More than half (54 per cent) of the retail executives surveyed admit that they have been slow to digitise their physical stores and consumers’ in-store frustrations are rooted in not having access to features now commonplace on online stores:

·        71 per cent find it difficult to compare products

·        66 per cent are annoyed by long queues at checkout

·        65 per cent complain that the promotions they receive in store aren’t relevant

·        65 per cent simply can’t find the product that they want

Consumers are exploring new purchase paths

Low in-store satisfaction is one of two significant challenges faced by traditional retailers uncovered by the survey. Consumers are also exploring new retail models that reduce their reliance on traditional retailers.

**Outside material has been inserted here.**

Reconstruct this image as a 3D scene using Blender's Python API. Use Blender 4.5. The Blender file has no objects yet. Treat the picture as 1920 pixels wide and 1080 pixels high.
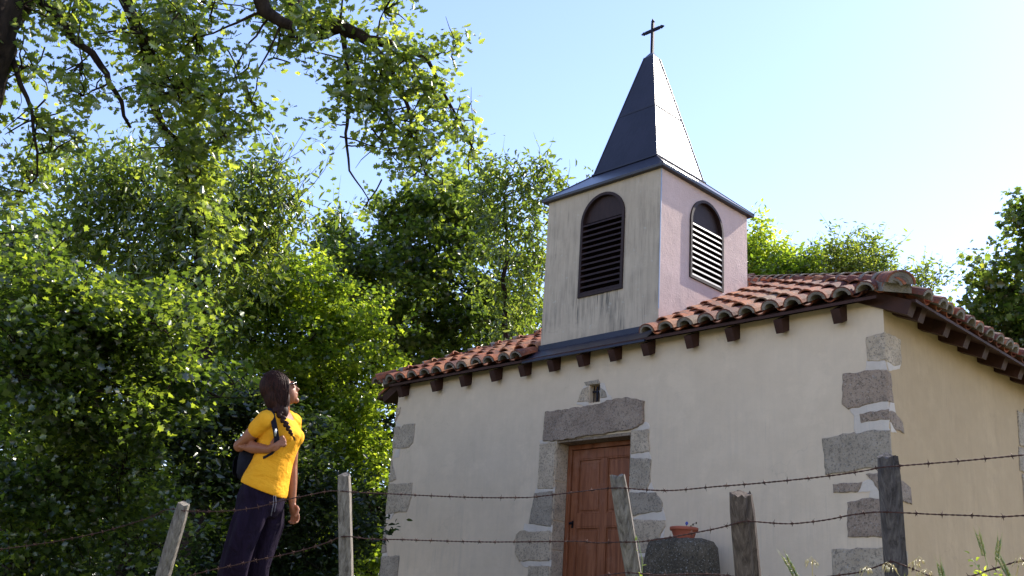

More than half are open to buying directly from manufacturers in the future (57 per cent) or buying from technology players such as Google, Apple and Facebook (59 per cent) if they partnered with local retailers for last-mile delivery. Overall, 71 percent of consumers would consider bypassing traditional retailers, but this attitude is most prevalent in China, where well over three quarters (87 per cent) of respondents would consider alternatives.

Digital: A challenge for physical retailers

Retailers recognise the importance of in-store digitisation – it’s a top management priority for the majority of retail executives (78 per cent) – however they are limited by both existing technology investments and the capabilities of in-store staff. 40 percent of retail executives say that they are still implementing technology foundations, such as in-store WiFi, while a similar number claim that store managers are not promoting in-store digital initiatives. More significantly, 43 percent say they are unable to measure the return on investment from in-store digital initiatives despite high usage. Overall, only 18 percent of retail executives were found to have implemented digital initiatives at scale and be generating significant benefits.

Mike Petevinos, Global Head of Consumer Products & Retail at Capgemini Consulting, said: “Shoppers are increasingly disconnected with the in-store experience, and it’s easy to see why. Most physical shops remain stubbornly ‘offline’, unable to offer the speed, flexibility and sheer ease of use that consumers take for granted on websites. Rumours of the death of the high street store may be exaggerated, but they are becoming uncomfortably close to the mark. Many retailers we spoke to admit they aren’t digitising stores quickly enough because making a business case for investment is challenging. This report makes it clear the real question retailers have to be asking themselves isn’t whether they can afford to transform the in-store experience, but can they afford not to?”